Люди обычные, населяющие Хармонт и не имеющие отношения ни к властям, ни к исследователям, просто пытаются выжить. Заработать… выпить… выжить… Для простых хармонтцев «мысли о высоком» – нечто лишнее, они в голову-то не приходят…

Наука занимается частностями и служит власти. Редко кто из ученых поднимает голову от лабораторного стола и смотрит в будущее. В жизни главного героя, сталкера Рэдрика Шухарта, был всего один такой пример – советский ученый Кирилл Панов.
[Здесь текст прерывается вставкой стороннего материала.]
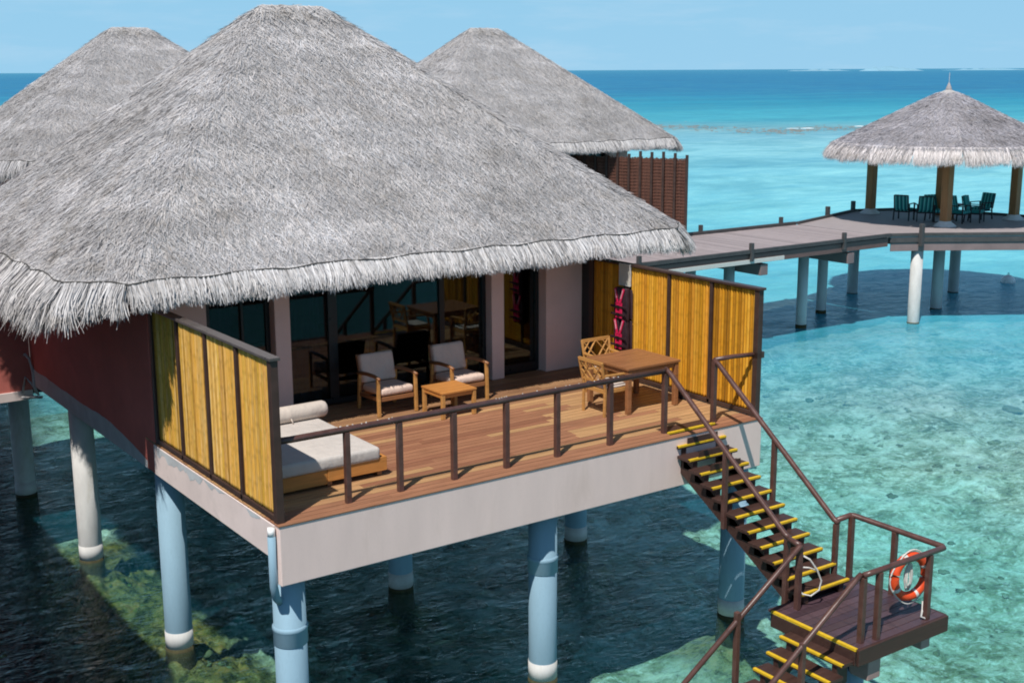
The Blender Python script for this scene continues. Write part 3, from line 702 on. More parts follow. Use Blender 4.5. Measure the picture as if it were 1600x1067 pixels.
scrL = bamboo_screen(.05, 'weathered yellow bamboo screen on the left side of the deck, beside the daybed', M['bamboo_old'], 3, M['cap'])
scrR = bamboo_screen(8.07, 'golden bamboo screen on the right side of the deck, behind the dining table', M['bamboo'], 4, M['frame'])
MB().box(-.03, .03, 4.2, 4.42, 0, 2.3).build('end_post', M['black'], scrR, .006)

# ------------------------------------------------------------------ deck railing
rl = thing('deck_railing', 'brown metal railing along the front edge of the deck', 'railing', (0, .25, 0))
for x in (1.06, 1.81, 2.63, 3.47, 4.33, 5.28, 6.32):
    MB().box(x-.036, x+.036, -.036, .036, -.02, .915).build('post', M['rail'], rl, .006)
hr = MB().tube([(.10, -.02, .965), (.3, 0, .95), (6.345, 0, .95)], .043, 12); hr.build('handrail', M['rail'], rl, 0, True)
bi = MB()
for k in range(26):
    x = random.choice((random.uniform(.9, 2.2), random.uniform(3.3, 5.6))); bi.lathe((x, random.uniform(-.02, .02), .985), [(.004, 0), (.011, .004), (.004, .012)], 6)
bi.build('dried_droppings', M['rope'], rl)
rs = thing('railing_return', 'short brown rail between the right bamboo screen and the top of the stairs', 'railing', (7.32, .25, 0))
MB().box(-.036, .036, -.036, .036, -.02, .95).build('post', M['rail'], rs, .006)
MB().tube([(0, 0, .98), (.35, -.02, .985), (.82, -.14, .99)], .036, 12).build('handrail', M['rail'], rs, 0, True)
MB().box(.70, .86, -.2, -.12, .93, 1.03).build('bracket', M['frame'], rs, .006)

# ------------------------------------------------------------------ stairs
RUN, RISE = .2455, .1468
stt = thing('staircase', 'dark timber stairs with yellow edges running from the deck down to the landing', 'staircase', (6.35, .2, 0))
def flight(root, n, start, width, horiz, u, v, rise, run, first=0, stringer=True):
    """u: unit travel direction, v: unit direction along the tread"""
    u, v = Vector(u), Vector(v)
    for k in range(first, n):
        c = u*(run*k) + Vector((0, 0, -rise*k)) + Vector(start)
        a = c - u*.275; b = c
        m = MB(); p0 = a; q0 = b
        vs = [p0, q0, q0+v*width, p0+v*width]; top = [Vector(x) for x in vs]; bot = [x-Vector((0, 0, .048)) for x in vs]
        m.add(bot+top, [(3, 2, 1, 0), (4, 5, 6, 7), (0, 1, 5, 4), (1, 2, 6, 5), (2, 3, 7, 6), (3, 0, 4, 7)])
        g = random.uniform(.8, 1.25)
        tr = m.build('tread', M['stairwood'], root, .005)
        nb = MB(); e = c+Vector((0, 0, .004)); vs = [e-u*.042, e+u*.004, e+u*.004+v*width, e-u*.042+v*width]
        lo = [x-Vector((0, 0, .030)) for x in vs]
        nb.add(lo+vs, [(3, 2, 1, 0), (4, 5, 6, 7), (0, 1, 5, 4), (1, 2, 6, 5), (2, 3, 7, 6), (3, 0, 4, 7)]).build('nosing', M['yellow'], tr, .003)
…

Именно он дал сталкеру хоть какую-то надежду, хоть какие-то правильные слова, возвышающие его над загаженной реальностью… Но даже для мира науки Панов, скорее, исключение. Много там «прикладников» и мало тех, кого интересует чистое знание.

Итог: мир, нарисованный в «Пикнике на обочине», настолько безнадежен, что авторы выносят ему самый страшный приговор устами главного героя: «Он – (Рэдрик Шухарт. – Д. В.) – знал, что все это надо уничтожить, и он желал это уничтожить, но он догадывался, что если все это будет уничтожено, то не останется ничего – только ровная голая земля». Существующее не стоит ни одного доброго слова, человечество добралось в своем развитии до страшного тупика: «Надо было менять все. Не одну жизнь и не две жизни, не одну судьбу и не две судьбы, каждый винтик этого подлого здешнего смрадного мира надо было менять».
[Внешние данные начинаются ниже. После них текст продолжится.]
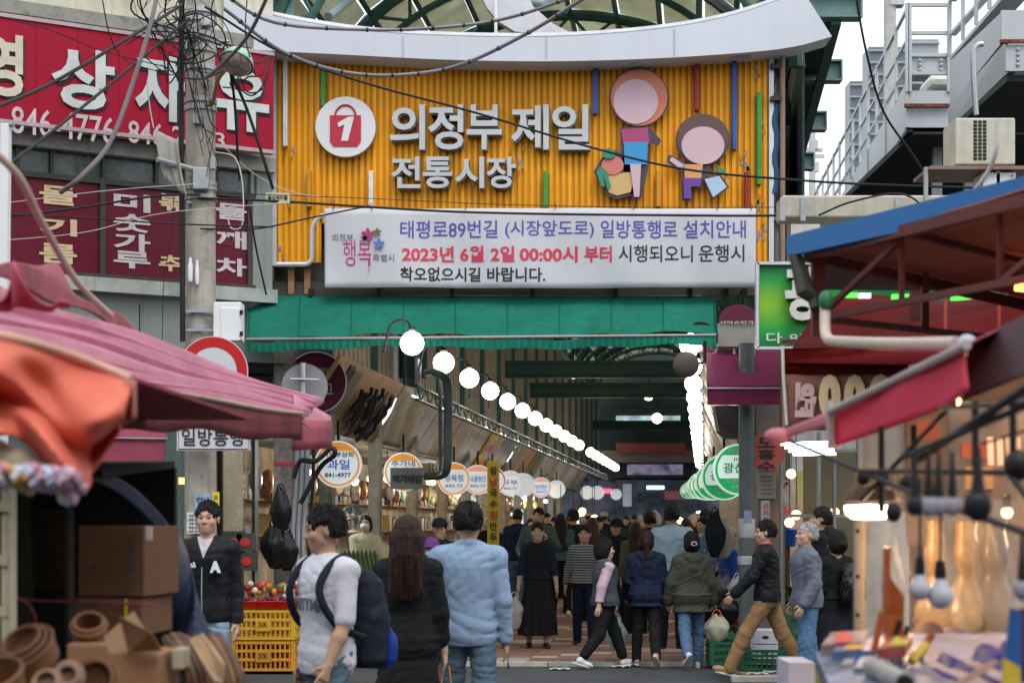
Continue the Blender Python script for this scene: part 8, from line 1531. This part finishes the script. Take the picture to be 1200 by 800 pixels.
# 8 navy hoodie
A('woman in a dark navy hooded jacket and black leggings walking away in pink trainers', 757, 18.9, 627, -4, dict(f=1, tops=[dict(m=NAVY, g=.045, s=1, neck=0, hem=.76, hood=1, a=.008, sg=1.2)], pants=BLKC, legw=.98, shoe=PSH, armL=(8,12,30,0), armR=(4,12,22,0), hair='tail', hairm=HAIRB, w=1.16, d=1.15, legL=(6,2), legR=(-10,22), footR=-38), h=.0085, face=False)
# 9 olive parka
ro, T, ar, le, Z = A('woman in an olive parka and blue jeans walking away, carrying a cream tote bag', 810, 18.8, 626, 6, dict(f=1, tops=[dict(m=OLV, g=.05, s=1, neck=0, hem=.72, hood=1, a=.008, fl=.02, sg=1.3)], pants=DENIM, shoe=WSH, armL=(2,16,14,0), armR=(2,16,14,0), hair='bun', w=1.15, d=1.15, legL=(-14,30), footL=-42, legR=(12,4)), h=.0085, face=False)
obj('hair_tie', MB().tube([T @ Vector((.03*math.cos(a), -.155, 1.575+.02*math.sin(a))) for a in [2*PI*i/12 for i in range(12)]], .007, 6, closed=True), M('tie_pink', (.6,.35,.33)), ro)
obj('waist_cord', MB().tube([Vector((.225*math.cos(a), .195*math.sin(a), Z(.95))) for a in [2*PI*i/30 for i in range(30)]], .007, 6, closed=True), cloth('olive_cord', (.12,.12,.09)), ro)
hh = Matrix.Rotation(rad(6),3,'Z') @ (ar['R'][2]+ar['R'][3]*.1); bag('cream tote bag with orange handles carried by the woman in the olive parka', ro.location+hh+Vector((.05,0,-.22)), .15, .30, M('cream_tote', (.52,.50,.38), rough=.8), handle=M('orange_handle', (.70,.18,.03)), seed=9)
# 10 tall light shirt
A('tall man in a pale sky blue shirt walking away deeper in the arcade', 787, 21.2, 593, -6, dict(tops=[dict(m=SHB2, g=.045, s=1, neck='collar', hem=.84, a=.008)], pants=BLKC, shoe=BSH, armL=(4,10,14,0), armR=(4,10,40,0), w=1.12, hairt=.026), h=.010, face=False)
# 11 striding man
ro, T, ar, le, Z = A('man in black jacket, red knitwear and tan trousers striding left past the post', 899, 17.3, 607, 80, dict(tops=[dict(m=REDK, g=.002, s=0, neck='collar', hem=1.1, a=.001), dict(m=BLKJ, g=.034, s=1, neck=0, v=.20, hem=.86, a=.007, n='jacket', sg=1.15)], pants=TAN, legw=1.12, shoe=TSH, armL=(30,10,14,0), armR=(-8,8,10,0), legL=(31,6), footL=14, legR=(-22,14), footR=-28, head=8, lean=3, w=1.02, hairt=.012, skin=SKIN[1]), h=.0075)
# 12 grey haired man
A('grey haired man in a slate blue jacket and jeans facing left', 946, 16.2, 617, 98, dict(tops=[dict(m=GRJ, g=.04, s=.97, neck='collar', hem=.84, a=.008, sg=1.2)], pants=DENIM, legw=1.15, shoe=BSH, armL=(-4,8,34,0), armR=(-14,10,42,0), legL=(6,4), legR=(-6,6), hairm=HAIRG, hairt=.006, head=6, w=1.08, d=1.1, nod=-6, skin=SKIN[1], lean=3), h=.0075)
# 13
A('dark haired man just behind the grey haired man, only head and shoulders showing', 959, 17.9, 595, 84, dict(tops=[dict(m=BLKC, g=.02, s=1)], pants=BLKC, shoe=BSH, hairt=.02, head=4, nod=-8, skin=SKIN[1]), h=.010)
# 14 woman in black with a backpack
ro, T, ar, le, Z = A('woman in a black flared dress with a black backpack, turned away to the right', 980, 17.0, 626, 24, dict(f=1, tops=[dict(m=BLKC, g=.024, s=.9, neck='wide', hem=.95)], skirt=BLKC, shem=.28, flare=.28, pleat=9, shoe=BSH, hair='bun', hairt=.022, w=1.06, d=1.05, armL=(0,12,20,0), armR=(6,12,40,0)), h=.009, face=False)
bp2 = thing('backpack', 'black quilted backpack on the woman in the flared dress', 'backpack', ro.location); 
G = Field((-.2,-.42,.7), (.2,-.05,1.35), .010); G.loft([.80,.85,1.02,1.14,1.2],[.12,.15,.15,.12,.08],[.06,.09,.09,.07,.04], cy=[-.20,-.215,-.215,-.19,-.18], k=.02); G.wrinkle(.008, 9, 1.2)
o = bpy.data.objects.new('pack_body', net_mesh('pack_body', G.mesh(), [BAGB])); COL.objects.link(o); o.parent = bp2; WL[o.name] = Vector((0,0,0)); bp2.rotation_euler = (0,0,rad(42))
obj('white_strap', MB().tube(bez([Vector((.06,-.11,Z(1.20))), Vector((.08,-.06,Z(1.40))), Vector((.09,.05,Z(1.40))), Vector((.1,.12,Z(1.25)))], 5), .012, 6), OFFW, ro, smooth=True)
A('dark haired woman between the slate jacket man and the black dress, mostly hidden', 968, 18.2, 622, 60, dict(f=1, tops=[dict(m=BLKC, g=.02, s=1)], pants=BLKC, shoe=BSH, hair='perm', hairt=.02, H=1.5), h=.012, face=False)
A('dark haired vendor in the glazed bay, half hidden behind the backpack', 991, 19.6, 607, 120, dict(tops=[dict(m=cloth('khaki_top', (.16,.13,.08)), g=.02, s=.5)], pants=BLKC, shoe=BSH, armR=(50,10,30,0)), h=.012)
# 15 blue jacket
ro, T, ar, le, Z = A('woman in a cobalt blue jacket and beige cap facing right beside the post', 854, 21.3, 621, -80, dict(f=1, tops=[dict(m=BLUJ, g=.035, s=1, neck='collar', hem=.88)], pants=BLKC, shoe=BSH, armL=(20,10,50,0), armR=(10,10,60,0), hair='short', cap=('cap', BEIG), w=1.08), h=.010)
bag('bulging black carrier bag at the post beside the cobalt jacket', P(848,693,19.3), .17, .36, M('dark_film', (.07,.06,.07), rough=.3, bump=.5, bs=14), seed=15); bag('brown black bag heaped below the bulging black one', P(852,716,19.2), .15, .30, BAGB, seed=16); bag('white film bag crushed against the round post', P(864,690,19.2), .11, .28, M('white_film'), seed=17)
bag('green film bag of vegetables at the foot of the post', P(860,750,19.3), .16, .20, M('green_film', (.04,.30,.16), rough=.35, trans=.2), seed=18); bag('red sack beside the green film bag', P(862,728,19.4), .10, .22, M('red_sack', (.40,.03,.04)), seed=19)
bag('big black cloth bag hung above the beige cap', P(838,626,20.6), .13, .55, BLKC, seed=20); bag('white bag hung beside the big black cloth bag', P(849,632,20.8), .12, .45, M('white_film'), seed=21)
# 16 masked vendor
ro, T, ar, le, Z = A('stall vendor in a cream top wearing a white mask behind the cucumber rack', 428, 22.8, 604, 205, dict(f=1, tops=[dict(m=CREM, g=.03, s=.5, neck='round', hem=.9)], pants=BLKC, shoe=BSH, armL=(24,10,40,0), armR=(28,10,40,0), hair='bun', skin=SKIN[0], nod=-14, head=-30), h=.010)
obj('face_mask', MB().ell(T @ Vector((0,.075,1.53)), (.058,.05,.045), 14, 10, T.to_3x3()), WHITEP, ro, smooth=True)
# 17 caps between coat and shirt
A('person in a black cap facing the camera beside the light blue shirt', 515, 19.8, 609, 176, dict(tops=[dict(m=BLKC, g=.025, s=1)], pants=BLKC, shoe=BSH, cap=('cap', BLKC)), h=.012)
ro, T, ar, le, Z = A('short person in a purple hat and white mask behind the brown haired woman', 505, 19.0, 636, 172, dict(f=1, tops=[dict(m=GRYT, g=.025, s=1)], pants=BLKC, shoe=BSH, cap=('hat', PURP)), h=.012)
obj('face_mask', MB().ell(T @ Vector((0,.07,1.535)), (.058,.05,.045), 12, 8, T.to_3x3()), WHITEP, ro, smooth=True)
# 18-21
A('woman with very long black hair in a dusty denim jacket and white trainers walking away', 657, 28.5, 604, 4, dict(f=1, tops=[dict(m=DENJ, g=.04, s=1, neck=0, hem=.92)], pants=BLKC, shoe=WSH, hair='long', hairl=.5, armL=(0,14,20,0), legL=(6,0), legR=(-8,6)), h=.012, face=False)
A('man in a grey teal shirt facing the camera with one hand raised to his chest', 631, 26, 595, 165, dict(tops=[dict(m=TEAL, g=.03, s=1)], pants=BLKC, shoe=BSH, armL=(20,24,110,40), armR=(4,20,70,30), w=1.1), h=.012)
A('woman with long brown hair in an olive top walking away behind the navy hoodie', 745, 24, 613, 0, dict(f=1, tops=[dict(m=cloth('olive_top', (.09,.10,.05)), g=.03, s=1)], pants=BLKC, shoe=BSH, hair='long', hairm=HAIRB, hairl=.45), h=.012, face=False)
A('person in a black bucket hat looking left behind the charcoal vest lady', 722, 25, 609, 150, dict(tops=[dict(m=BLKC, g=.03, s=1)], pants=BLKC, shoe=BSH, cap=('hat', BLKC)), h=.012)
A('young man in an open blue denim shirt over white beside the hung black bag', 824, 23.5, 606, 120, dict(tops=[dict(m=TEE, g=.012, s=0, hem=.9), dict(m=cloth('blue_denim_shirt', (.10,.22,.36)), g=.03, s=1, v=.2, neck=0, n='shirt')], pants=BLKC, shoe=BSH), h=.012)
A('man with swept dark hair walking away left of the pale blue shirt', 761, 25, 600, 10, dict(tops=[dict(m=BLKC, g=.03, s=1)], pants=BLKC, shoe=BSH, hairt=.03), h=.012, face=False)
A('dark haired person in a black coat and white mask right of the pale blue shirt', 806, 24.5, 612, 178, dict(f=1, tops=[dict(m=BLKC, g=.03, s=1)], pants=BLKC, shoe=BSH, hair='bob'), h=.012)
A('woman with wavy maroon hair in dark clothes walking away left of centre', 694, 27, 607, 0, dict(f=1, tops=[dict(m=BRNC, g=.03, s=1)], pants=BLKC, shoe=BSH, hair='long', hairl=.3, hairm=M('maroon_hair', (.05,.012,.014), rough=.4)), h=.013, face=False)
A('man in a black cap looking right behind the long black haired woman', 672, 30.5, 597, 200, dict(tops=[dict(m=BLKC, g=.03, s=1)], pants=BLKC, shoe=BSH, cap=('cap', BLKC)), h=.013)
# the crowd deeper in the arcade: four figures copied with other clothes
proto = []
for i, (c, yw) in enumerate(((dict(tops=[dict(m=BLKC, g=.03, s=1)], pants=NAVY, shoe=BSH, legL=(10,2), legR=(-12,10)), 0),(dict(f=1, tops=[dict(m=BLKC, g=.03, s=1)], pants=NAVY, shoe=BSH, hair='bob', legL=(-8,6), legR=(10,2)), 180),(dict(f=1, tops=[dict(m=BLKC, g=.035, s=1)], skirt=NAVY, shem=.4, shoe=BSH, hair='long', hairl=.3), 0),(dict(tops=[dict(m=BLKC, g=.03, s=1)], pants=NAVY, shoe=BSH, cap=('cap', BEIG)), 180))):
    c['H'] = 1.66 if i in (1,2) else 1.74
    proto.append(A('', 0, 30, 0, 0, c, h=.018, face=False, group='shoppers deeper in the arcade', loc=(AX(.6,33+i), 33.0+i*.8, 0))[0])
CW_ = [('black', (.015,.015,.017)),('dark green', (.02,.05,.035)),('grey', (.13,.13,.14)),('maroon', (.12,.015,.03)),('navy', (.015,.022,.06)),('beige', (.34,.28,.2)),('white', (.5,.5,.52)),('brown', (.09,.05,.03)),('teal', (.03,.12,.13)),('orange', (.45,.14,.03))]
KIND = ['short haired man in a %s jacket','bob haired woman in a %s jacket','long haired woman in a %s top and skirt','man in a beige cap and %s jacket']
WHERE = ['by the left stalls','left of mid aisle','in mid aisle','right of mid aisle','by the right stalls']
used = set(); r = random.Random(77); n_ = 0
for j in range(46):
    y = 28+ (j/46.)**1.3*34; lane = (j*3+ (j//5)) % 5; x = AX(-1.75+ .98*lane, y)+r.uniform(-.25,.25); k = r.randrange(4); ci = r.randrange(10) if r.random() < .55 else r.choice((0,0,4,1))
    depth = ['nearer','middle','farther','farthest'][min(3, int((y-28)/9))]
    lab = (KIND[k] % CW_[ci][0])+' '+WHERE[lane]+', '+depth+' crowd'
    t_ = 0
    while lab in used and t_ < 40: ci = (ci+1) % 10; t_ += 1; k = (k+(ci == 0)) % 4; lab = (KIND[k] % CW_[ci][0])+' '+WHERE[lane]+', '+depth+' crowd'
    used.add(lab); away = r.random() < .55
    m = cloth('crowd_'+CW_[ci][0].replace(' ', '_'), CW_[ci][1])
    if n_ < 4 and False: pass
    copy_tree(proto[k], (x, y, 0), rz=(0 if away else PI)+r.uniform(-.5,.5), label=lab, swap={'black_cotton': m, 'navy_cotton': r.choice((BLKC, DENIM, NAVY, BRNC)), 'beige_cap': r.choice((BEIG, BLKC, NAVY)), 'black_hair': r.choice((HAIR, HAIR, HAIRB, HAIRG))}, scale=r.uniform(.93,1.04))
for p in proto:
    for ch in [o for o in bpy.data.objects if o.parent == p]:
        for g in [o for o in bpy.data.objects if o.parent == ch]: bpy.data.objects.remove(g)
        bpy.data.objects.remove(ch)
    bpy.data.objects.remove(p)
Выжечь. Автогеном. Напалмом! Или, как в повести «Хищные вещи века» (1965), – воспитать детей в правильном духе, а взрослые уже безнадежны. На кой они такие?

Сами авторы повести в разное время и при разных обстоятельствах давали краткие «подсказки» к ее верному прочтению.
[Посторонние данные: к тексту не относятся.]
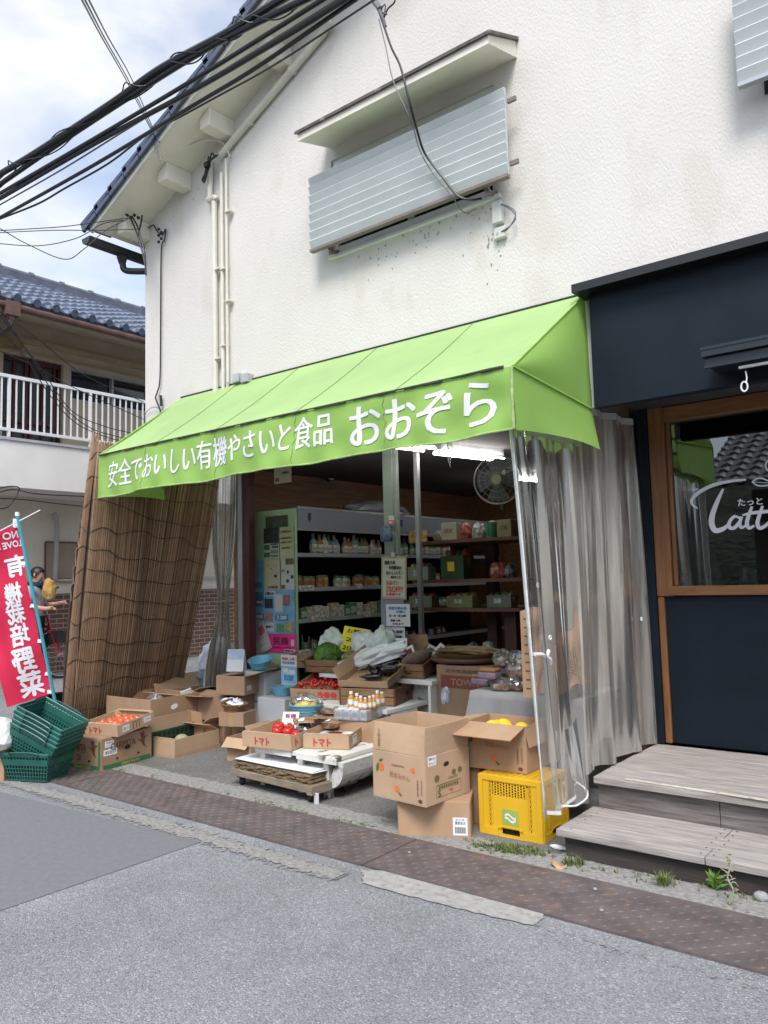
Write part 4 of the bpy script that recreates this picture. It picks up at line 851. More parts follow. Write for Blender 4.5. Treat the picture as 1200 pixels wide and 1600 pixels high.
# --- left cluster
BX = {}
b = cardbox('printed banana carton with green band and humming bird, under the tomato tray', (158, 1207), (106, 1195), (226, 1183), 0, 0, .262, card_dark, closed=True); BX['banana'] = b
for s, wd_ in (('L', .34), ('F', .33)):
    ftext(b, s, .40 if s == 'L' else .42, .70, 'CARMITA', w=.24 if s == 'L' else .27, h=.055, mat=ink_brown, bold=.0012)
    fshape(b, s, [rectp(.04, .03, .97, .17)], ink_green, 'printed_band')
    ftext(b, s, .56, .10, 'BANANAS ECUADOR' if s == 'L' else 'GREEN & YELLOW', w=.2, h=.02, mat=ink_yellow); ftext(b, s, .44, .55, 'Premium Quality Bananas', w=.17, h=.012, mat=ink_brown)
    u0 = .80
    fshape(b, s, [[(u0 - .1, .74), (u0 - .02, .70), (u0 + .07, .80), (u0 + .13, .80), (u0 + .06, .72), (u0 + .05, .55), (u0 + .09, .40), (u0 + .01, .52), (u0 - .02, .62)], [(u0 - .01, .70), (u0 - .05, .95), (u0 + .0, .90), (u0 + .02, .96), (u0 + .05, .88), (u0 + .04, .72)]], ink_brown, 'bird_print')
    holes = [(.30, .30, .014), (.72, .30, .014)] + ([(.50, .58, .032)] if s == 'F' else [])
    fshape(b, s, [ell(b, s, u, v, r, .62) for u, v, r in holes], M('hole_dark', (.02, .012, .008), .9), 'hand_hole', .0026)
fshape(b, 'L', [[(.03, .18), (.16, .18), (.22, .35), (.22, .62), (.13, .75), (.03, .70)]], M('ink_mango', (.62, .30, .04), .7, .3, 9), 'fruit_print')
ftext(b, 'L', .48, .38, '2X', w=.05, h=.05, mat=ink_brown, bold=.001); fshape(b, 'L', [rectp(.93, .18, .985, .92)], ink_green, 'corner_print', .0015)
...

Так, Аркадий Натанович ясно выразил ее смысл. «Мы однажды увидели место, на котором ночевали автотуристы, – в одном из интервью сказал Стругацкий-старший. – Это было страшно загаженное место, на лужайке царило запустение. И мы подумали: каково же должно быть лесным жителям?.. Нам понравился этот образ, но мы прошли мимо, поговорили, и лужайка исчезла из памяти. Мы занялись другими делами. А потом, когда возникла идея о человечестве, – такая идея: свинья грязи найдет, – мы вернулись к лужайке. Не будет атомной бомбы – будет что-нибудь другое. Человечество – на нынешнем его массово-психологическом уровне – обязательно найдет, чем себя уязвить… И вот, когда сформировалась эта идея, – как раз подвернулась, вспомнилась нам загаженная лужайка».

Борис Натанович косвенно подтвердил версию старшего брата в литературных мемуарах «Комментарии к пройденному». Там рассказывается следующее: «Задумана повесть была в феврале 1970 года, когда мы съехались в ДТ Комарове, чтобы писать «Град обреченный», и между делом, во время вечерних прогулок по пустынным заснеженным улочкам дачного поселка, придумали там несколько новых сюжетов, в том числе сюжеты будущего «Малыша» и будущего «Пикника…». Самая первая запись выглядит так: «…Обезьяна и консервная банка. Через 30 лет после посещения пришельцев остатки хлама, брошенного ими, – предмет охоты и поисков, исследований и несчастий. Рост суеверий, департамент, пытающийся взять власть на основе владения ими, организация, стремящаяся к уничтожению их (знание, взятое с неба, бесполезно и вредно; любая находка может принести лишь дурное применение). Старатели, почитаемые за колдунов. Падение авторитета науки. Брошенные биосистемы (почти разряженная батарейка), ожившие мертвецы самых разных эпох…» Там же и тогда же появляется утвержденное и окончательное название – «Пикник на обочине»… Почти год спустя, в январе 1971-го, опять же в Комарове мы разрабатываем очень подробный, тщательно детализированный план повести».